▸ **INFORMATION PROVIDED**:
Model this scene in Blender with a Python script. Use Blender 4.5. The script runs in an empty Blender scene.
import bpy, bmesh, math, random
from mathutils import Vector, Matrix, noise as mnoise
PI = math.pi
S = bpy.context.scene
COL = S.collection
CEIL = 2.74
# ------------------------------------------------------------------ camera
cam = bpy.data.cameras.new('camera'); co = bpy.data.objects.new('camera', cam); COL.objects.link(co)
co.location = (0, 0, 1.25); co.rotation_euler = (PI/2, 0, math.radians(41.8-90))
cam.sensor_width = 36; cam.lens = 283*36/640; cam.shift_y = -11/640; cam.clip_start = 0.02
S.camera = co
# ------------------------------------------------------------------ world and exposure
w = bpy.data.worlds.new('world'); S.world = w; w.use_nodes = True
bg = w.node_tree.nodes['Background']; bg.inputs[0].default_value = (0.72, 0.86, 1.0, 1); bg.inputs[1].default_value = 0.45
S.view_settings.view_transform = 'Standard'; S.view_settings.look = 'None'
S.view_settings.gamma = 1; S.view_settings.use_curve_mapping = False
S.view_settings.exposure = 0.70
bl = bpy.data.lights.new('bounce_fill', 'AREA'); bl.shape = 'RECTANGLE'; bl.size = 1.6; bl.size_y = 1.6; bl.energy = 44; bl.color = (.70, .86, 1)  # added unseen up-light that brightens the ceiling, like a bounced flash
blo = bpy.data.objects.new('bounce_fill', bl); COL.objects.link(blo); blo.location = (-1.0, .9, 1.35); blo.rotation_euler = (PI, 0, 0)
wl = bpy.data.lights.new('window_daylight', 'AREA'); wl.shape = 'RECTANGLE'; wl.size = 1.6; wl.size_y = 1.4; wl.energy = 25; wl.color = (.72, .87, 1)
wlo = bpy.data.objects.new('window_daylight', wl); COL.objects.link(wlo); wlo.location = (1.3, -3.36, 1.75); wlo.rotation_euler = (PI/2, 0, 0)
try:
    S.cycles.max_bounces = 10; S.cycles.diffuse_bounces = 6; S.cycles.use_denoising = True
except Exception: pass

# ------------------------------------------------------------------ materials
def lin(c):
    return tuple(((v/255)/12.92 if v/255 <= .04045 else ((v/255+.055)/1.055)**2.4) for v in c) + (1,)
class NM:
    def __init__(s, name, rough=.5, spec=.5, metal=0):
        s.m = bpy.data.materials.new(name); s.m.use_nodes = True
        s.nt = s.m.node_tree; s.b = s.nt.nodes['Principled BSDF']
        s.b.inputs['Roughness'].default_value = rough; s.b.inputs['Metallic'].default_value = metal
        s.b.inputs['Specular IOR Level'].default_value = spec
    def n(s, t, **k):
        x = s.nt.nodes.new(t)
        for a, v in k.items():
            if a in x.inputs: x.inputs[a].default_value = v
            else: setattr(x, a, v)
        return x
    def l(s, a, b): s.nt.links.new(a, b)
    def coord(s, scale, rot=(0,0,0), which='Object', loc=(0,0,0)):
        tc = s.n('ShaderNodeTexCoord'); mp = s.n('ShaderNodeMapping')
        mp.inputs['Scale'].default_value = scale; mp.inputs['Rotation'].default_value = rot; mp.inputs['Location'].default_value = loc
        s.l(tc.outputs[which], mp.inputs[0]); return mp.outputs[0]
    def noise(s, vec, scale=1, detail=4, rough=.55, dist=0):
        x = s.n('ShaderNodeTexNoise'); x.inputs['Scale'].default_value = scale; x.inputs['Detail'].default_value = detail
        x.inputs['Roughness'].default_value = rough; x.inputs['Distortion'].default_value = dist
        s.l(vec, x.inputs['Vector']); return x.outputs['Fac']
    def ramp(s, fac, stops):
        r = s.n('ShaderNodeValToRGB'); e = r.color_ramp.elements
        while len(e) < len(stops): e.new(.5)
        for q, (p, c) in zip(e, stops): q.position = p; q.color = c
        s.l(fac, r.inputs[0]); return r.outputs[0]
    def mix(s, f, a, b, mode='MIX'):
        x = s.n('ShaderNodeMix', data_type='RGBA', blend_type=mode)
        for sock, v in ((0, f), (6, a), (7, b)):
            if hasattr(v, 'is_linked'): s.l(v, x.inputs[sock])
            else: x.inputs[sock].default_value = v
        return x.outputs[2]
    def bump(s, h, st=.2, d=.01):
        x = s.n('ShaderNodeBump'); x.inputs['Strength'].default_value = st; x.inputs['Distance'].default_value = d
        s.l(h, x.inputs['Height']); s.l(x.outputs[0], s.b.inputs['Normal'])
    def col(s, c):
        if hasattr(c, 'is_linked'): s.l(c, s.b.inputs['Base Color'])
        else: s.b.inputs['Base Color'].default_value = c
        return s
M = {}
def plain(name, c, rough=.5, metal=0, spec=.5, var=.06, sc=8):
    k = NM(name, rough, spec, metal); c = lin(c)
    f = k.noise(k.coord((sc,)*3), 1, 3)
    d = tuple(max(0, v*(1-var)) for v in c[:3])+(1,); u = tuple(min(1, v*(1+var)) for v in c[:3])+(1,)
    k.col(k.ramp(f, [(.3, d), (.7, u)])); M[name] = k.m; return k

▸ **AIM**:
Extract the full listing above without alteration.

▸ **ANSWER TO THE PROBLEM**:
Model this scene in Blender with a Python script. Use Blender 4.5. The script runs in an empty Blender scene.
import bpy, bmesh, math, random
from mathutils import Vector, Matrix, noise as mnoise
PI = math.pi
S = bpy.context.scene
COL = S.collection
CEIL = 2.74
# ------------------------------------------------------------------ camera
cam = bpy.data.cameras.new('camera'); co = bpy.data.objects.new('camera', cam); COL.objects.link(co)
co.location = (0, 0, 1.25); co.rotation_euler = (PI/2, 0, math.radians(41.8-90))
cam.sensor_width = 36; cam.lens = 283*36/640; cam.shift_y = -11/640; cam.clip_start = 0.02
S.camera = co
# ------------------------------------------------------------------ world and exposure
w = bpy.data.worlds.new('world'); S.world = w; w.use_nodes = True
bg = w.node_tree.nodes['Background']; bg.inputs[0].default_value = (0.72, 0.86, 1.0, 1); bg.inputs[1].default_value = 0.45
S.view_settings.view_transform = 'Standard'; S.view_settings.look = 'None'
S.view_settings.gamma = 1; S.view_settings.use_curve_mapping = False
S.view_settings.exposure = 0.70
bl = bpy.data.lights.new('bounce_fill', 'AREA'); bl.shape = 'RECTANGLE'; bl.size = 1.6; bl.size_y = 1.6; bl.energy = 44; bl.color = (.70, .86, 1)  # added unseen up-light that brightens the ceiling, like a bounced flash
blo = bpy.data.objects.new('bounce_fill', bl); COL.objects.link(blo); blo.location = (-1.0, .9, 1.35); blo.rotation_euler = (PI, 0, 0)
wl = bpy.data.lights.new('window_daylight', 'AREA'); wl.shape = 'RECTANGLE'; wl.size = 1.6; wl.size_y = 1.4; wl.energy = 25; wl.color = (.72, .87, 1)
wlo = bpy.data.objects.new('window_daylight', wl); COL.objects.link(wlo); wlo.location = (1.3, -3.36, 1.75); wlo.rotation_euler = (PI/2, 0, 0)
try:
    S.cycles.max_bounces = 10; S.cycles.diffuse_bounces = 6; S.cycles.use_denoising = True
except Exception: pass

# ------------------------------------------------------------------ materials
def lin(c):
    return tuple(((v/255)/12.92 if v/255 <= .04045 else ((v/255+.055)/1.055)**2.4) for v in c) + (1,)
class NM:
    def __init__(s, name, rough=.5, spec=.5, metal=0):
        s.m = bpy.data.materials.new(name); s.m.use_nodes = True
        s.nt = s.m.node_tree; s.b = s.nt.nodes['Principled BSDF']
        s.b.inputs['Roughness'].default_value = rough; s.b.inputs['Metallic'].default_value = metal
        s.b.inputs['Specular IOR Level'].default_value = spec
    def n(s, t, **k):
        x = s.nt.nodes.new(t)
        for a, v in k.items():
            if a in x.inputs: x.inputs[a].default_value = v
            else: setattr(x, a, v)
        return x
    def l(s, a, b): s.nt.links.new(a, b)
    def coord(s, scale, rot=(0,0,0), which='Object', loc=(0,0,0)):
        tc = s.n('ShaderNodeTexCoord'); mp = s.n('ShaderNodeMapping')
        mp.inputs['Scale'].default_value = scale; mp.inputs['Rotation'].default_value = rot; mp.inputs['Location'].default_value = loc
        s.l(tc.outputs[which], mp.inputs[0]); return mp.outputs[0]
    def noise(s, vec, scale=1, detail=4, rough=.55, dist=0):
        x = s.n('ShaderNodeTexNoise'); x.inputs['Scale'].default_value = scale; x.inputs['Detail'].default_value = detail
        x.inputs['Roughness'].default_value = rough; x.inputs['Distortion'].default_value = dist
        s.l(vec, x.inputs['Vector']); return x.outputs['Fac']
    def ramp(s, fac, stops):
        r = s.n('ShaderNodeValToRGB'); e = r.color_ramp.elements
        while len(e) < len(stops): e.new(.5)
        for q, (p, c) in zip(e, stops): q.position = p; q.color = c
        s.l(fac, r.inputs[0]); return r.outputs[0]
    def mix(s, f, a, b, mode='MIX'):
        x = s.n('ShaderNodeMix', data_type='RGBA', blend_type=mode)
        for sock, v in ((0, f), (6, a), (7, b)):
            if hasattr(v, 'is_linked'): s.l(v, x.inputs[sock])
            else: x.inputs[sock].default_value = v
        return x.outputs[2]
    def bump(s, h, st=.2, d=.01):
        x = s.n('ShaderNodeBump'); x.inputs['Strength'].default_value = st; x.inputs['Distance'].default_value = d
        s.l(h, x.inputs['Height']); s.l(x.outputs[0], s.b.inputs['Normal'])
    def col(s, c):
        if hasattr(c, 'is_linked'): s.l(c, s.b.inputs['Base Color'])
        else: s.b.inputs['Base Color'].default_value = c
        return s
M = {}
def plain(name, c, rough=.5, metal=0, spec=.5, var=.06, sc=8):
    k = NM(name, rough, spec, metal); c = lin(c)
    f = k.noise(k.coord((sc,)*3), 1, 3)
    d = tuple(max(0, v*(1-var)) for v in c[:3])+(1,); u = tuple(min(1, v*(1+var)) for v in c[:3])+(1,)
    k.col(k.ramp(f, [(.3, d), (.7, u)])); M[name] = k.m; return k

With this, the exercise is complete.